Planet Earth is white and it's minus 20 tonight...

A great NASA picture showing what the UK looks like today.

Exam - the Movie

Was interested to learn of a British psychological thriller that has a (so-far) limited release this month. Exam looks like a scary and probably quite violent film which has been described as "imagine an interview that is a cross between John-Paul Sartre and Alan Sugar" and has been raved about in Empire magazine.

What attracted my attention is that is the directorial debut of Stuart Hazeldine. Stu was a student at a university I worked in for UCCF in the Kent days and we showed a film that he made at a student event. I remember really enjoying that film although, at nearly three hours long, it could have done with shortening. So I'm looking forward to seeing it, either on the big screen or on DVD.

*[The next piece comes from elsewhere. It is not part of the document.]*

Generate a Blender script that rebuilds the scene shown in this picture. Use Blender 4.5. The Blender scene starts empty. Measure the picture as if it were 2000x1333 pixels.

You can see a trailer here on YouTube.

Wednesday, 6 January 2010


It never snows here, that's what they told us. When, in our fourth winter, we had a bit of a dusting the kids had a couple of days off school and some of their friends who have lived here for twelve years had never seen snow in town before. The picture is from last year when I was caught in the act and ruined my doing good deeds in secret.

But last night we had a good dose of the white stuff, whole thick swathes of it that made listening to the local radio for school closures a formality. School is already off for tomorrow as we await the possibility of more snow and the certainty of freezing temperatures - forecast at minus eight.
I'm grateful for the warmth of the house and the stockpile of food we have left over from Christmas and - I think - for being able to work from home.